§ Exercise prompt
What follows are records. Restate all of them word for word.

§ Data listing
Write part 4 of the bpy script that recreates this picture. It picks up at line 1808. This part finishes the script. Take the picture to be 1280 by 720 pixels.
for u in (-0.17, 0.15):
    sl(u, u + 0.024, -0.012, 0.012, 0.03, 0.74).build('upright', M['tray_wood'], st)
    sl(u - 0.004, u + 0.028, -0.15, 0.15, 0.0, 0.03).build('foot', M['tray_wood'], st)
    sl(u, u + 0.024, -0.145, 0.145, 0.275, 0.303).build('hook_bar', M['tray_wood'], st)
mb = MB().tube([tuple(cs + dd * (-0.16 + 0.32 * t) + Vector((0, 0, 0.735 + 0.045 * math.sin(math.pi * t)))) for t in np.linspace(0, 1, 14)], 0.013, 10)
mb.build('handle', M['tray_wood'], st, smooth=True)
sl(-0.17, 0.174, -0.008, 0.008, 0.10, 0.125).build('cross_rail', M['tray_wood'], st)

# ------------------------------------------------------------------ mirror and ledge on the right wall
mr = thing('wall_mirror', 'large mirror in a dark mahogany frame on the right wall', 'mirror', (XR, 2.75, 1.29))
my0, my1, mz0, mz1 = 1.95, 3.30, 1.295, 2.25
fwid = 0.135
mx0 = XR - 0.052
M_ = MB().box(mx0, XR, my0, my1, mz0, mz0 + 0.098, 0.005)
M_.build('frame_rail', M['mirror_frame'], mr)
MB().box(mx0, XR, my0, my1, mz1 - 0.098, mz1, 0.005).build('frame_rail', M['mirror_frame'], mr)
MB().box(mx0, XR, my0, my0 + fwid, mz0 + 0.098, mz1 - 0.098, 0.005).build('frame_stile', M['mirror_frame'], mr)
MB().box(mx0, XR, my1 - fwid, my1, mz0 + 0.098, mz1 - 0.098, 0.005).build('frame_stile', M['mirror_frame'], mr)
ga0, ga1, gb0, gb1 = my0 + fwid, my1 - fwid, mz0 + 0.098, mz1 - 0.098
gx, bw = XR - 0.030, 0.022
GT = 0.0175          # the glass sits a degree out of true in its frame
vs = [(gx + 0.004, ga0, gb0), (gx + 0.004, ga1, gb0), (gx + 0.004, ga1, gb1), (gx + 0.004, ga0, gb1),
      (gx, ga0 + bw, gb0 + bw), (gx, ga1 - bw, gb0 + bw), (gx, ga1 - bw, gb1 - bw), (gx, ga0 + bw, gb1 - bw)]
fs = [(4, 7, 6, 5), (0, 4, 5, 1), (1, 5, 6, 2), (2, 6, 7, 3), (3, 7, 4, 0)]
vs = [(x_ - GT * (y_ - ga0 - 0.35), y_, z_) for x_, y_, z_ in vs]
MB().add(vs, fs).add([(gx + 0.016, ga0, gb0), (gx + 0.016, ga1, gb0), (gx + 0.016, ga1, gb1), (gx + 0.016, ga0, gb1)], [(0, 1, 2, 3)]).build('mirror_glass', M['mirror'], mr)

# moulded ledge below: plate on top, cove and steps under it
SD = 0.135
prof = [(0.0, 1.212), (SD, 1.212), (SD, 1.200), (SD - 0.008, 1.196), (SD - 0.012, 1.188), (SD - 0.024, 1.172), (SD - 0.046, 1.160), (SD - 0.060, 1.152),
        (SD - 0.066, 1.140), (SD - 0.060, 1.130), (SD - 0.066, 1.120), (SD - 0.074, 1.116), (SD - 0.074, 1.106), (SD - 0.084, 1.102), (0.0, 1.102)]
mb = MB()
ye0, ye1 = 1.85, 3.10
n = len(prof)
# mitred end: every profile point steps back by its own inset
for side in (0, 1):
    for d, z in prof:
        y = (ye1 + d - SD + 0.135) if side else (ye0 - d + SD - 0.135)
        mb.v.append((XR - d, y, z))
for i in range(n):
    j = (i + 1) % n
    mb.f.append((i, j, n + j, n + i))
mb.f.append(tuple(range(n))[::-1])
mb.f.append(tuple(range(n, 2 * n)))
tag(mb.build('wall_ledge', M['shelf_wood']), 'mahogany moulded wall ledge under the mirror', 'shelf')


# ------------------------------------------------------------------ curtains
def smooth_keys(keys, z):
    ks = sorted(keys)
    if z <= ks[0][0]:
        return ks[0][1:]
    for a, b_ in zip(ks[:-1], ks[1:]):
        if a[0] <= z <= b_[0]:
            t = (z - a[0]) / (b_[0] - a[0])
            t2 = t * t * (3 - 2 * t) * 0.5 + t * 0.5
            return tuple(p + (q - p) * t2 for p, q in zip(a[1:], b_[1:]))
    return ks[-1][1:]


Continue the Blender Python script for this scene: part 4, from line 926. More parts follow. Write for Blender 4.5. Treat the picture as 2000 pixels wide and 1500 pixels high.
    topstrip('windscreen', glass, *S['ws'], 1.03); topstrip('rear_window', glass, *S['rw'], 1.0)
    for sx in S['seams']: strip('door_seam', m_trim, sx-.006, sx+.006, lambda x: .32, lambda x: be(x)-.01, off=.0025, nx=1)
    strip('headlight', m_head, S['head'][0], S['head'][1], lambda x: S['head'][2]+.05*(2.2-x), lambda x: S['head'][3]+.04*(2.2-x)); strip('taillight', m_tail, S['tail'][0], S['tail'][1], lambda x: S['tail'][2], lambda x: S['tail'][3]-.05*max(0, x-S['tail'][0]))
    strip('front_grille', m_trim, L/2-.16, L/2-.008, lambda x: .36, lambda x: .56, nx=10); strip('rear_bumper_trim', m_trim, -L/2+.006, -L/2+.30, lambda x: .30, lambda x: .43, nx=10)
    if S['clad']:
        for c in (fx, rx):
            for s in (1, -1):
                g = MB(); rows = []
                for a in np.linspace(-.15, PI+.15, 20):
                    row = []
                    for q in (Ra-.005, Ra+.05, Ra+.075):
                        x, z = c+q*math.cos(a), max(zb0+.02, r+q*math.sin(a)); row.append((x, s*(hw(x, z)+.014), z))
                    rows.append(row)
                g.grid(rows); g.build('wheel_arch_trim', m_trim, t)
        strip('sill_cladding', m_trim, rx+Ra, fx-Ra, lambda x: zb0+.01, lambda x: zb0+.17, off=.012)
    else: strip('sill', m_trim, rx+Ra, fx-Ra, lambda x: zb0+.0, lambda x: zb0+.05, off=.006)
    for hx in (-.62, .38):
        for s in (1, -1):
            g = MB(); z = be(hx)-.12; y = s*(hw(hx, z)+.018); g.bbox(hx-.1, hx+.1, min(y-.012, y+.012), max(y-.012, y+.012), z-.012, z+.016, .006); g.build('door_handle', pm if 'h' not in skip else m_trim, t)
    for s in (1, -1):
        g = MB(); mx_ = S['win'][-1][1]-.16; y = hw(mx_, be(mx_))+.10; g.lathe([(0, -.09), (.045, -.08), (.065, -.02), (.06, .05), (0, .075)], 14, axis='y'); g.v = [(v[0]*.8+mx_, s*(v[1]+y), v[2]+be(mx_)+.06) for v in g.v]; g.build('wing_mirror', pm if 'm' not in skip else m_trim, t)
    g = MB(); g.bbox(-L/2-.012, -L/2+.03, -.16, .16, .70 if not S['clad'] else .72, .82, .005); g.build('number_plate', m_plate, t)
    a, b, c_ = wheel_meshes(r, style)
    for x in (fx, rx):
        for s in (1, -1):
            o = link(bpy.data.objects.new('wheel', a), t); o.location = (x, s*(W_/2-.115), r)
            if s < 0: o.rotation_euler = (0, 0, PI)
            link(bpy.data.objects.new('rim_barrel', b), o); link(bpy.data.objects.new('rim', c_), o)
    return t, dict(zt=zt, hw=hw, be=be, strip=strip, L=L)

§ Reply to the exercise
Write part 4 of the bpy script that recreates this picture. It picks up at line 1808. This part finishes the script. Take the picture to be 1280 by 720 pixels.
for u in (-0.17, 0.15):
    sl(u, u + 0.024, -0.012, 0.012, 0.03, 0.74).build('upright', M['tray_wood'], st)
    sl(u - 0.004, u + 0.028, -0.15, 0.15, 0.0, 0.03).build('foot', M['tray_wood'], st)
    sl(u, u + 0.024, -0.145, 0.145, 0.275, 0.303).build('hook_bar', M['tray_wood'], st)
mb = MB().tube([tuple(cs + dd * (-0.16 + 0.32 * t) + Vector((0, 0, 0.735 + 0.045 * math.sin(math.pi * t)))) for t in np.linspace(0, 1, 14)], 0.013, 10)
mb.build('handle', M['tray_wood'], st, smooth=True)
sl(-0.17, 0.174, -0.008, 0.008, 0.10, 0.125).build('cross_rail', M['tray_wood'], st)

# ------------------------------------------------------------------ mirror and ledge on the right wall
mr = thing('wall_mirror', 'large mirror in a dark mahogany frame on the right wall', 'mirror', (XR, 2.75, 1.29))
my0, my1, mz0, mz1 = 1.95, 3.30, 1.295, 2.25
fwid = 0.135
mx0 = XR - 0.052
M_ = MB().box(mx0, XR, my0, my1, mz0, mz0 + 0.098, 0.005)
M_.build('frame_rail', M['mirror_frame'], mr)
MB().box(mx0, XR, my0, my1, mz1 - 0.098, mz1, 0.005).build('frame_rail', M['mirror_frame'], mr)
MB().box(mx0, XR, my0, my0 + fwid, mz0 + 0.098, mz1 - 0.098, 0.005).build('frame_stile', M['mirror_frame'], mr)
MB().box(mx0, XR, my1 - fwid, my1, mz0 + 0.098, mz1 - 0.098, 0.005).build('frame_stile', M['mirror_frame'], mr)
ga0, ga1, gb0, gb1 = my0 + fwid, my1 - fwid, mz0 + 0.098, mz1 - 0.098
gx, bw = XR - 0.030, 0.022
GT = 0.0175          # the glass sits a degree out of true in its frame
vs = [(gx + 0.004, ga0, gb0), (gx + 0.004, ga1, gb0), (gx + 0.004, ga1, gb1), (gx + 0.004, ga0, gb1),
      (gx, ga0 + bw, gb0 + bw), (gx, ga1 - bw, gb0 + bw), (gx, ga1 - bw, gb1 - bw), (gx, ga0 + bw, gb1 - bw)]
fs = [(4, 7, 6, 5), (0, 4, 5, 1), (1, 5, 6, 2), (2, 6, 7, 3), (3, 7, 4, 0)]
vs = [(x_ - GT * (y_ - ga0 - 0.35), y_, z_) for x_, y_, z_ in vs]
MB().add(vs, fs).add([(gx + 0.016, ga0, gb0), (gx + 0.016, ga1, gb0), (gx + 0.016, ga1, gb1), (gx + 0.016, ga0, gb1)], [(0, 1, 2, 3)]).build('mirror_glass', M['mirror'], mr)

# moulded ledge below: plate on top, cove and steps under it
SD = 0.135
prof = [(0.0, 1.212), (SD, 1.212), (SD, 1.200), (SD - 0.008, 1.196), (SD - 0.012, 1.188), (SD - 0.024, 1.172), (SD - 0.046, 1.160), (SD - 0.060, 1.152),
        (SD - 0.066, 1.140), (SD - 0.060, 1.130), (SD - 0.066, 1.120), (SD - 0.074, 1.116), (SD - 0.074, 1.106), (SD - 0.084, 1.102), (0.0, 1.102)]
mb = MB()
ye0, ye1 = 1.85, 3.10
n = len(prof)
# mitred end: every profile point steps back by its own inset
for side in (0, 1):
    for d, z in prof:
        y = (ye1 + d - SD + 0.135) if side else (ye0 - d + SD - 0.135)
        mb.v.append((XR - d, y, z))
for i in range(n):
    j = (i + 1) % n
    mb.f.append((i, j, n + j, n + i))
mb.f.append(tuple(range(n))[::-1])
mb.f.append(tuple(range(n, 2 * n)))
tag(mb.build('wall_ledge', M['shelf_wood']), 'mahogany moulded wall ledge under the mirror', 'shelf')


# ------------------------------------------------------------------ curtains
def smooth_keys(keys, z):
    ks = sorted(keys)
    if z <= ks[0][0]:
        return ks[0][1:]
    for a, b_ in zip(ks[:-1], ks[1:]):
        if a[0] <= z <= b_[0]:
            t = (z - a[0]) / (b_[0] - a[0])
            t2 = t * t * (3 - 2 * t) * 0.5 + t * 0.5
            return tuple(p + (q - p) * t2 for p, q in zip(a[1:], b_[1:]))
    return ks[-1][1:]


Continue the Blender Python script for this scene: part 4, from line 926. More parts follow. Write for Blender 4.5. Treat the picture as 2000 pixels wide and 1500 pixels high.
    topstrip('windscreen', glass, *S['ws'], 1.03); topstrip('rear_window', glass, *S['rw'], 1.0)
    for sx in S['seams']: strip('door_seam', m_trim, sx-.006, sx+.006, lambda x: .32, lambda x: be(x)-.01, off=.0025, nx=1)
    strip('headlight', m_head, S['head'][0], S['head'][1], lambda x: S['head'][2]+.05*(2.2-x), lambda x: S['head'][3]+.04*(2.2-x)); strip('taillight', m_tail, S['tail'][0], S['tail'][1], lambda x: S['tail'][2], lambda x: S['tail'][3]-.05*max(0, x-S['tail'][0]))
    strip('front_grille', m_trim, L/2-.16, L/2-.008, lambda x: .36, lambda x: .56, nx=10); strip('rear_bumper_trim', m_trim, -L/2+.006, -L/2+.30, lambda x: .30, lambda x: .43, nx=10)
    if S['clad']:
        for c in (fx, rx):
            for s in (1, -1):
                g = MB(); rows = []
                for a in np.linspace(-.15, PI+.15, 20):
                    row = []
                    for q in (Ra-.005, Ra+.05, Ra+.075):
                        x, z = c+q*math.cos(a), max(zb0+.02, r+q*math.sin(a)); row.append((x, s*(hw(x, z)+.014), z))
                    rows.append(row)
                g.grid(rows); g.build('wheel_arch_trim', m_trim, t)
        strip('sill_cladding', m_trim, rx+Ra, fx-Ra, lambda x: zb0+.01, lambda x: zb0+.17, off=.012)
    else: strip('sill', m_trim, rx+Ra, fx-Ra, lambda x: zb0+.0, lambda x: zb0+.05, off=.006)
    for hx in (-.62, .38):
        for s in (1, -1):
            g = MB(); z = be(hx)-.12; y = s*(hw(hx, z)+.018); g.bbox(hx-.1, hx+.1, min(y-.012, y+.012), max(y-.012, y+.012), z-.012, z+.016, .006); g.build('door_handle', pm if 'h' not in skip else m_trim, t)
    for s in (1, -1):
        g = MB(); mx_ = S['win'][-1][1]-.16; y = hw(mx_, be(mx_))+.10; g.lathe([(0, -.09), (.045, -.08), (.065, -.02), (.06, .05), (0, .075)], 14, axis='y'); g.v = [(v[0]*.8+mx_, s*(v[1]+y), v[2]+be(mx_)+.06) for v in g.v]; g.build('wing_mirror', pm if 'm' not in skip else m_trim, t)
    g = MB(); g.bbox(-L/2-.012, -L/2+.03, -.16, .16, .70 if not S['clad'] else .72, .82, .005); g.build('number_plate', m_plate, t)
    a, b, c_ = wheel_meshes(r, style)
    for x in (fx, rx):
        for s in (1, -1):
            o = link(bpy.data.objects.new('wheel', a), t); o.location = (x, s*(W_/2-.115), r)
            if s < 0: o.rotation_euler = (0, 0, PI)
            link(bpy.data.objects.new('rim_barrel', b), o); link(bpy.data.objects.new('rim', c_), o)
    return t, dict(zt=zt, hw=hw, be=be, strip=strip, L=L)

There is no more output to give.